[WHAT TO DO]:
Every line must be returned precisely as it is written.

[MATERIAL FOR THIS EXERCISE]:

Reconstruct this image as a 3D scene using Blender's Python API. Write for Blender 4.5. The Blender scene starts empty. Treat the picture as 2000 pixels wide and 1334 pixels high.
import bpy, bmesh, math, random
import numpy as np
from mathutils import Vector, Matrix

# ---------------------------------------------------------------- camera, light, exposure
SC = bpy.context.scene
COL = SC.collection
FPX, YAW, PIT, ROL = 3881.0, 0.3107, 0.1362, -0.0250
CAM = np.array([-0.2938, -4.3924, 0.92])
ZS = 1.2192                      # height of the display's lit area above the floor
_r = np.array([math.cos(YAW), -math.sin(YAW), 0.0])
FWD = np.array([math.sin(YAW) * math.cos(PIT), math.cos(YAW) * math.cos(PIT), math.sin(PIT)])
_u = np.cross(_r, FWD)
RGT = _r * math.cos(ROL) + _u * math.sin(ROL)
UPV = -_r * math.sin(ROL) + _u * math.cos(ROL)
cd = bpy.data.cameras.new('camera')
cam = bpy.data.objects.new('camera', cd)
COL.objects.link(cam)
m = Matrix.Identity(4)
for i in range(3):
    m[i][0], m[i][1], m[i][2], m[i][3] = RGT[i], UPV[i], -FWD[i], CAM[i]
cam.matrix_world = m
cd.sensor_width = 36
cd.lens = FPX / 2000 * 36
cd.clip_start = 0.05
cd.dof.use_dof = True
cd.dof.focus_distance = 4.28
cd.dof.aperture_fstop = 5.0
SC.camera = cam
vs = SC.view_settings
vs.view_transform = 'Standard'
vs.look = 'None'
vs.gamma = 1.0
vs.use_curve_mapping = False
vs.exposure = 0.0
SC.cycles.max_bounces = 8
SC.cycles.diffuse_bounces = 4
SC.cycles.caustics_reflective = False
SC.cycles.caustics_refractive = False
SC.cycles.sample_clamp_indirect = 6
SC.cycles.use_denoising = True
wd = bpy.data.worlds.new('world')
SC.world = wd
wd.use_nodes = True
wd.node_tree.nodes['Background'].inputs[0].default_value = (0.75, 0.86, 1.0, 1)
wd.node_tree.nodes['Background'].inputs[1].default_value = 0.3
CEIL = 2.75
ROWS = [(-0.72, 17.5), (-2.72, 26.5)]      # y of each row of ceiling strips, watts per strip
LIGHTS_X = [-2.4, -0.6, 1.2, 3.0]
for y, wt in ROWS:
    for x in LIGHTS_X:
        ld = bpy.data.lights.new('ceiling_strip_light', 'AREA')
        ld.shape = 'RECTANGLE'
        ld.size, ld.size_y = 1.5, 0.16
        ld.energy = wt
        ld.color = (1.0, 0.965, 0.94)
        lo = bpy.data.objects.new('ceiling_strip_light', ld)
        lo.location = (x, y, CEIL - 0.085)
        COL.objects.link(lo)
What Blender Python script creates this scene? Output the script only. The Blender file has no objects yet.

[SOLUTION TO THE EXERCISE]:
Reconstruct this image as a 3D scene using Blender's Python API. Write for Blender 4.5. The Blender scene starts empty. Treat the picture as 2000 pixels wide and 1334 pixels high.
import bpy, bmesh, math, random
import numpy as np
from mathutils import Vector, Matrix

# ---------------------------------------------------------------- camera, light, exposure
SC = bpy.context.scene
COL = SC.collection
FPX, YAW, PIT, ROL = 3881.0, 0.3107, 0.1362, -0.0250
CAM = np.array([-0.2938, -4.3924, 0.92])
ZS = 1.2192                      # height of the display's lit area above the floor
_r = np.array([math.cos(YAW), -math.sin(YAW), 0.0])
FWD = np.array([math.sin(YAW) * math.cos(PIT), math.cos(YAW) * math.cos(PIT), math.sin(PIT)])
_u = np.cross(_r, FWD)
RGT = _r * math.cos(ROL) + _u * math.sin(ROL)
UPV = -_r * math.sin(ROL) + _u * math.cos(ROL)
cd = bpy.data.cameras.new('camera')
cam = bpy.data.objects.new('camera', cd)
COL.objects.link(cam)
m = Matrix.Identity(4)
for i in range(3):
    m[i][0], m[i][1], m[i][2], m[i][3] = RGT[i], UPV[i], -FWD[i], CAM[i]
cam.matrix_world = m
cd.sensor_width = 36
cd.lens = FPX / 2000 * 36
cd.clip_start = 0.05
cd.dof.use_dof = True
cd.dof.focus_distance = 4.28
cd.dof.aperture_fstop = 5.0
SC.camera = cam
vs = SC.view_settings
vs.view_transform = 'Standard'
vs.look = 'None'
vs.gamma = 1.0
vs.use_curve_mapping = False
vs.exposure = 0.0
SC.cycles.max_bounces = 8
SC.cycles.diffuse_bounces = 4
SC.cycles.caustics_reflective = False
SC.cycles.caustics_refractive = False
SC.cycles.sample_clamp_indirect = 6
SC.cycles.use_denoising = True
wd = bpy.data.worlds.new('world')
SC.world = wd
wd.use_nodes = True
wd.node_tree.nodes['Background'].inputs[0].default_value = (0.75, 0.86, 1.0, 1)
wd.node_tree.nodes['Background'].inputs[1].default_value = 0.3
CEIL = 2.75
ROWS = [(-0.72, 17.5), (-2.72, 26.5)]      # y of each row of ceiling strips, watts per strip
LIGHTS_X = [-2.4, -0.6, 1.2, 3.0]
for y, wt in ROWS:
    for x in LIGHTS_X:
        ld = bpy.data.lights.new('ceiling_strip_light', 'AREA')
        ld.shape = 'RECTANGLE'
        ld.size, ld.size_y = 1.5, 0.16
        ld.energy = wt
        ld.color = (1.0, 0.965, 0.94)
        lo = bpy.data.objects.new('ceiling_strip_light', ld)
        lo.location = (x, y, CEIL - 0.085)
        COL.objects.link(lo)
What Blender Python script creates this scene? Output the script only. The Blender file has no objects yet.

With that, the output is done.